Denilebilir ki böyle bir ortamda Esad’ın Erdoğan’a yaptığı davet, aslında Erdoğan’ın Esad adına saha temizliği yaparak sonra o bölgeleri Şam yönetimine teslim etmesi ile sonuçlanabilir. Rusya, böyle bir operasyonun koordinatörü ve denetleyicisi olabilir.

Bu hizmetlerine karşılık Erdoğan’ın istediği Kürtleri ezmektir. Suriye Kürtlerinin örgütlenmesini dağıtmak, kazanımlarını yok etmektir.

Lafı uzatmadan, böyle bir anlaşmanın şartları var mı ve gerçekçi mi diye sormak gerekir.

Esad belki böyle bir şeyi azru edebilir ama Türkiye’nin girdiği bölgelerden çıkartılmasının çok zor olacağını iyi bildiği için bunu kabul etmeyebilir.

Böyle bir müdahale, Rusya’nın da İran’ın da hesabına gelmeyecektir. Çünkü bu durumda ABD, Suriye’deki kalıcılığını güçlendirmek isteyecektir.

Ayrıca, Türkiye’nin müdahalesi bölgedeki denklemleri daha da karıştırarak İdlib operasyonunu da tehlikeye atacaktır. Hatta Rusya’nın ABD ile mutabakata vardığı Suriye’de siyasi çözüme yönelik girişimleri de tehlikeye sokup savaşı yeniden şiddetlendirebilir.

Görüldüğü gibi son söylemler ve olaylar Esad ile Erdoğan’ı biraz daha birbirine yaklaştırmış bulunuyor. Ama bu yaklaşım, Suriye Kürtlerini ezmek için Erdoğan’a yeterli hareket imkanı sağlayabilir mi? Bu tartışmalı.

Ayrıca Erdoğan’ın Kürtleri ezmeye yönelik tutkusu Rusların işine gelir mi?

Bu da kuşkulu.

Erdoğan’ın sınır ötesi harekat nutukları giderek iç politika tribünlerine yönelik savaşçı, popülist ama çok tehlikeli bir söyleme dönüşüyor.

Suriye sınırının tümüne yönelik işgal hevesi, topyekûn savaş anlamına gelir.

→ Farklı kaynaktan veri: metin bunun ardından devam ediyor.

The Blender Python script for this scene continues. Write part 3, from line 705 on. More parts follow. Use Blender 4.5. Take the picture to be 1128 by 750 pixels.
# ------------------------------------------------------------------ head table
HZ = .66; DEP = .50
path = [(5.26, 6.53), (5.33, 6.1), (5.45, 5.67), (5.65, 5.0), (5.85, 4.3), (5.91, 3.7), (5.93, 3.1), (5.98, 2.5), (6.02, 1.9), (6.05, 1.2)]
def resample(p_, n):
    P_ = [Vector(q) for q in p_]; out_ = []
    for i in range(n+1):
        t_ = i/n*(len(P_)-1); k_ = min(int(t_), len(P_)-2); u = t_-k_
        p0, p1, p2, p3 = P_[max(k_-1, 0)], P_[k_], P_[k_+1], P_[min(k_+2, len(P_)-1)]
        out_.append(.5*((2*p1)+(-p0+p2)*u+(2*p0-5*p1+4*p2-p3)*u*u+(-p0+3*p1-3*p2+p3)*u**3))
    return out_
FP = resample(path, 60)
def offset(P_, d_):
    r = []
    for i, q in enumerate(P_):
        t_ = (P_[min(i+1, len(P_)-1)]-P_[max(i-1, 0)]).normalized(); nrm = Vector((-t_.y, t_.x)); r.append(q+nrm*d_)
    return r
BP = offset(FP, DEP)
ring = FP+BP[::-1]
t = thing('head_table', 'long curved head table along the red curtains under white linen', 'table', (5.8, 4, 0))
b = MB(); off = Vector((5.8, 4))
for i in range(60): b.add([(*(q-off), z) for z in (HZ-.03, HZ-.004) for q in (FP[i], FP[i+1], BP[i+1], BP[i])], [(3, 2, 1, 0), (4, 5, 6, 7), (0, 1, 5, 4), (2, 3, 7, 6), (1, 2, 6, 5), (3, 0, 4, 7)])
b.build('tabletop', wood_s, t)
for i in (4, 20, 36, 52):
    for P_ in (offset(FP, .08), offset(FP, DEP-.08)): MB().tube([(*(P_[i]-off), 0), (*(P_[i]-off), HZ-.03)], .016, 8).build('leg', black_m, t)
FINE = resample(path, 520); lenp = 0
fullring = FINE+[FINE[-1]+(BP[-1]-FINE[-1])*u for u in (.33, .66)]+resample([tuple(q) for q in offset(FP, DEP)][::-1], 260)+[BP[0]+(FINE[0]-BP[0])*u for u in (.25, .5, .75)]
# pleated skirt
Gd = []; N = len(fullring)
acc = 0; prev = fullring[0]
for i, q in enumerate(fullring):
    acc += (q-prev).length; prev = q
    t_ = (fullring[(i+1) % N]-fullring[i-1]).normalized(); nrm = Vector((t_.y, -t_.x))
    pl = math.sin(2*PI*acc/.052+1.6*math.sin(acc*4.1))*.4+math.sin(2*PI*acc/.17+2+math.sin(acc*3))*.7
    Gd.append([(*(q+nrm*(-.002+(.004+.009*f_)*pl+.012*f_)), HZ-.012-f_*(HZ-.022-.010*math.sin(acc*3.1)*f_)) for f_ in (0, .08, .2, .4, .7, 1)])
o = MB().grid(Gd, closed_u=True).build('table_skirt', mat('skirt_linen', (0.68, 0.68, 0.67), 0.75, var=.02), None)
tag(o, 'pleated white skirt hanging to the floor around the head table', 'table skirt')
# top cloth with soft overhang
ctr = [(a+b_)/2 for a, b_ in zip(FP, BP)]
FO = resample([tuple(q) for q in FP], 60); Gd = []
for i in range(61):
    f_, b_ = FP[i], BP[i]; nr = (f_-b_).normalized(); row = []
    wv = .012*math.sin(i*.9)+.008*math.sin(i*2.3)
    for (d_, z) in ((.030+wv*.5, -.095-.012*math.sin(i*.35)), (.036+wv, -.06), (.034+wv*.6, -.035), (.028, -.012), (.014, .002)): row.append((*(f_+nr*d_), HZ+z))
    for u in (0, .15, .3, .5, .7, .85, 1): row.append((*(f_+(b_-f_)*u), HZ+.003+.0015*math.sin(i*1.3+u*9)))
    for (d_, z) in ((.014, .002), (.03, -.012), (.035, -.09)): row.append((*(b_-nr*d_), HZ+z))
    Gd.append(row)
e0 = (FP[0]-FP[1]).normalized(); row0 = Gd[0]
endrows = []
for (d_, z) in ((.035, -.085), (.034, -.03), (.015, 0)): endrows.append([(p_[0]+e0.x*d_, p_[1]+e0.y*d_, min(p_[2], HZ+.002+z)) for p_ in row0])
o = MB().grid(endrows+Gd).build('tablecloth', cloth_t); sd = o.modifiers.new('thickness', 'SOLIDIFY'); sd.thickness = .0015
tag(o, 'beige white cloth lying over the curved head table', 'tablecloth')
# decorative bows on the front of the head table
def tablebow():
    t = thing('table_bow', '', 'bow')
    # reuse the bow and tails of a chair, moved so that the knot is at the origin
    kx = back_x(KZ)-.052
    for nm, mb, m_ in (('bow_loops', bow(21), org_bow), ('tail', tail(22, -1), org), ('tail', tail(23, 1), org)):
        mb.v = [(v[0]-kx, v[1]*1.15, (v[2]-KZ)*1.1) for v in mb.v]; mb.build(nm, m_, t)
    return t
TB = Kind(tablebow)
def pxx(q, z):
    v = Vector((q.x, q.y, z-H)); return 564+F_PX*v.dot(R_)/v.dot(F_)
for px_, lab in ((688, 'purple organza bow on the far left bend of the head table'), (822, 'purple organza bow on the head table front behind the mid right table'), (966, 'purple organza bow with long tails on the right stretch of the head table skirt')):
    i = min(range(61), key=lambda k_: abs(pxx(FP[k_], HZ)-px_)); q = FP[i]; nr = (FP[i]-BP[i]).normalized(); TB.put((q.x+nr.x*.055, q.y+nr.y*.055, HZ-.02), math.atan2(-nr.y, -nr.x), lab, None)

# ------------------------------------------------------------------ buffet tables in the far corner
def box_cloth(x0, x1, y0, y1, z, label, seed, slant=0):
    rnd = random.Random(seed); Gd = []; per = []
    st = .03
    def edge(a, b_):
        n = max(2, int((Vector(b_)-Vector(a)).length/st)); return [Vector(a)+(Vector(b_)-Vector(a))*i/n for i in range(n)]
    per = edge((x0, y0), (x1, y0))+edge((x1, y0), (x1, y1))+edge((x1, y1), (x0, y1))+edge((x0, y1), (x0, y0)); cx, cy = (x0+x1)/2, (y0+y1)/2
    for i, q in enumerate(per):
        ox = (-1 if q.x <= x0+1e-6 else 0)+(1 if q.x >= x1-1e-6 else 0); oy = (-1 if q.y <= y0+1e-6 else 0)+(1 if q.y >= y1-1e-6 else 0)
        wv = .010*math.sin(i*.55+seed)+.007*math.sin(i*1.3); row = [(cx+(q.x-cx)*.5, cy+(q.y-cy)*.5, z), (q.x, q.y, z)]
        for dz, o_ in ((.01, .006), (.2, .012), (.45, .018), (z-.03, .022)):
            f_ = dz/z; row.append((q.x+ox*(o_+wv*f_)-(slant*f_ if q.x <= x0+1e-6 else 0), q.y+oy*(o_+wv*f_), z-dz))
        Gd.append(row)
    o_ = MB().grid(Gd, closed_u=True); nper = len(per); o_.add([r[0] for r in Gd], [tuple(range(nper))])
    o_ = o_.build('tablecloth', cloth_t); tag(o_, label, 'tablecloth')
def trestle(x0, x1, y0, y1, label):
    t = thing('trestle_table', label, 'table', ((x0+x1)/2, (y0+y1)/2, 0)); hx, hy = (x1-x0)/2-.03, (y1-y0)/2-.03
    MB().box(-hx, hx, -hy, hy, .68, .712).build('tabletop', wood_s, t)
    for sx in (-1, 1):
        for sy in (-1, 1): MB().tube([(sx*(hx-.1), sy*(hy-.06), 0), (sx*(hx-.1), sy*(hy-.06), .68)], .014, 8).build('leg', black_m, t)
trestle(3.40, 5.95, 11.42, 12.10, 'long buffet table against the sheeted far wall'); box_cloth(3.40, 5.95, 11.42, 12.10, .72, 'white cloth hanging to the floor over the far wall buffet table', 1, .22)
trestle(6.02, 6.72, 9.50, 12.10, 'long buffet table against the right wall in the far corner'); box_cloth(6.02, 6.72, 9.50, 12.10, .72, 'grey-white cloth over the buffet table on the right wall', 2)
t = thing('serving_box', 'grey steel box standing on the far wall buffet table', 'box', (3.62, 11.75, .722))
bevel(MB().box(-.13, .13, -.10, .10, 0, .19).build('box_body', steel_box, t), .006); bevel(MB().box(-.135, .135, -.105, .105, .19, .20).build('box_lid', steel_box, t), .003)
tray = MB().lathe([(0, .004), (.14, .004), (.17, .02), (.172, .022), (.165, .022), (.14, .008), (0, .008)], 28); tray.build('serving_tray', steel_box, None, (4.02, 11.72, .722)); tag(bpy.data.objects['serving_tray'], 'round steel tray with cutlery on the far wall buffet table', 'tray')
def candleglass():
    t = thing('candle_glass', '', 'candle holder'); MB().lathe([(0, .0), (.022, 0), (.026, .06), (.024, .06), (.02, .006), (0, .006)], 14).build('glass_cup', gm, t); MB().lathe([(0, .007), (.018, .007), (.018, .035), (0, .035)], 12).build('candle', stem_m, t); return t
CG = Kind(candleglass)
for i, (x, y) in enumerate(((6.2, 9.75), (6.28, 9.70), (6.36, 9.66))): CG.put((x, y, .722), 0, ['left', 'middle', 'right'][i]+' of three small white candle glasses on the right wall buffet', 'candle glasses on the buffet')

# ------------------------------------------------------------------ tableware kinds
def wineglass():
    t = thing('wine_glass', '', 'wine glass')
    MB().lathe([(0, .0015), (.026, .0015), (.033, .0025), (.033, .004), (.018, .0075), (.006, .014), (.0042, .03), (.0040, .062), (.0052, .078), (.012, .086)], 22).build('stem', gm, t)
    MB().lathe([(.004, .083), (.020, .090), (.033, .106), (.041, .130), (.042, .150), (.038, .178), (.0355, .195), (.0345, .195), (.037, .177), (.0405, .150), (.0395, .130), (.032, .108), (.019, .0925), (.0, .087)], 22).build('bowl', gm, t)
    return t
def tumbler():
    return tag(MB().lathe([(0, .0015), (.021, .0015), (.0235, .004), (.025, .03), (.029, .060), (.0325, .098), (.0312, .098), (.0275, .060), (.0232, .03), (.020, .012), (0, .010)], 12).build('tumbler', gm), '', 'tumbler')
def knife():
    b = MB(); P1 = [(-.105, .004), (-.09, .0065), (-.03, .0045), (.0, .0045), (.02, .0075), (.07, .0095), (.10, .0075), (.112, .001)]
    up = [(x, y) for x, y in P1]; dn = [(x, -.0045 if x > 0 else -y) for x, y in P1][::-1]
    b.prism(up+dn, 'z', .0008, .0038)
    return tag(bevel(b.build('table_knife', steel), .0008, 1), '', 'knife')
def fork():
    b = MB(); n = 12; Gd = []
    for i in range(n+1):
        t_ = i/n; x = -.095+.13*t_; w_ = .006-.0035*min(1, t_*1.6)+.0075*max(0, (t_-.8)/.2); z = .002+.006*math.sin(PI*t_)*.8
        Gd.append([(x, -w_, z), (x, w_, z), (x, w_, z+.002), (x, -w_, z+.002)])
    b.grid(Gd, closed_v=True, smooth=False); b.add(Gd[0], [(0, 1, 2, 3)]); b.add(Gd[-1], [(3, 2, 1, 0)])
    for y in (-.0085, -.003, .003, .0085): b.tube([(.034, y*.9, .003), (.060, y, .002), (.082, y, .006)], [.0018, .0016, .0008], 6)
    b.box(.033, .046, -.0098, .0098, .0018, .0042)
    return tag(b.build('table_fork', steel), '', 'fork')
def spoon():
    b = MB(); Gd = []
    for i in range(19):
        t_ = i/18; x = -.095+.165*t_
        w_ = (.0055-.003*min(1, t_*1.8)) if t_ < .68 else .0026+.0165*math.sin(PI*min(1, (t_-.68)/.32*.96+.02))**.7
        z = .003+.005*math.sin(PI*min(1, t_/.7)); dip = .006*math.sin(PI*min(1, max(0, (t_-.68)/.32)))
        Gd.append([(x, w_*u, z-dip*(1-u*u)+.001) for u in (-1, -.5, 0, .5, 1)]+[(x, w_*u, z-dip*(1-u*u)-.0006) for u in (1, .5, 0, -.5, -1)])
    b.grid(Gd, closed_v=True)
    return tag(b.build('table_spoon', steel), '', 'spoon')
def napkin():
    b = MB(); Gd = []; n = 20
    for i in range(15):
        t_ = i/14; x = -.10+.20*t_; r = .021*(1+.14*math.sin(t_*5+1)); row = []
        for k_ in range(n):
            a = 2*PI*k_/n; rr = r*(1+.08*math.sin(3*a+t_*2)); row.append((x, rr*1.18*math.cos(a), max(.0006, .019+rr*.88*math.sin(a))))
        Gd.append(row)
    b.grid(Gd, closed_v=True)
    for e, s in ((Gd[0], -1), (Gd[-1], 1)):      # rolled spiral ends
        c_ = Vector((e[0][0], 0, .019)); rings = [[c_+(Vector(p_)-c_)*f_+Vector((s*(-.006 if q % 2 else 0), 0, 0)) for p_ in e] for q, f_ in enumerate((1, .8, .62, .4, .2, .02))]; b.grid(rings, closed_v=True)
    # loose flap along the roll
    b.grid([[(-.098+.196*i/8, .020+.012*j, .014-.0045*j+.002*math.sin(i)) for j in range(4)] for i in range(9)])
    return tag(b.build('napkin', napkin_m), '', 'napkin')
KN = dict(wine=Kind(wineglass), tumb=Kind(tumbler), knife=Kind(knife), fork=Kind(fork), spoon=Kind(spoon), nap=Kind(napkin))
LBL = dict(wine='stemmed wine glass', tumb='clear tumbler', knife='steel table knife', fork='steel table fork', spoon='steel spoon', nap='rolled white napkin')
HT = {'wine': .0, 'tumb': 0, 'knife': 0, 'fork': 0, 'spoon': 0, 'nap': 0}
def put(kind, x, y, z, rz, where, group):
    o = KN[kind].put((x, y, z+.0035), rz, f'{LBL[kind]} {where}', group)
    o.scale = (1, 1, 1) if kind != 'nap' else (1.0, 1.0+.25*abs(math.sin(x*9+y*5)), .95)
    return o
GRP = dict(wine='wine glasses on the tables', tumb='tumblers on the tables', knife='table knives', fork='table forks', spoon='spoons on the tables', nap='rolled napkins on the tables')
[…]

Kürtler’in gücünü artık kimsenin yabana atmaması gerekir.

Dolayısıyla böyle bir savaşın galibi olmaz. Ve savaş kıyım, yıkım ve çöküş getirir.

Bundan da önemlisi, Türkiye’nin sınırlarını tartışılır hale sokar.

Savaş isteyenler şunu da unutmamalı:

Savaşla her zaman kahraman olunmaz. Hatta çoğu zaman savaş suçlusu olunur.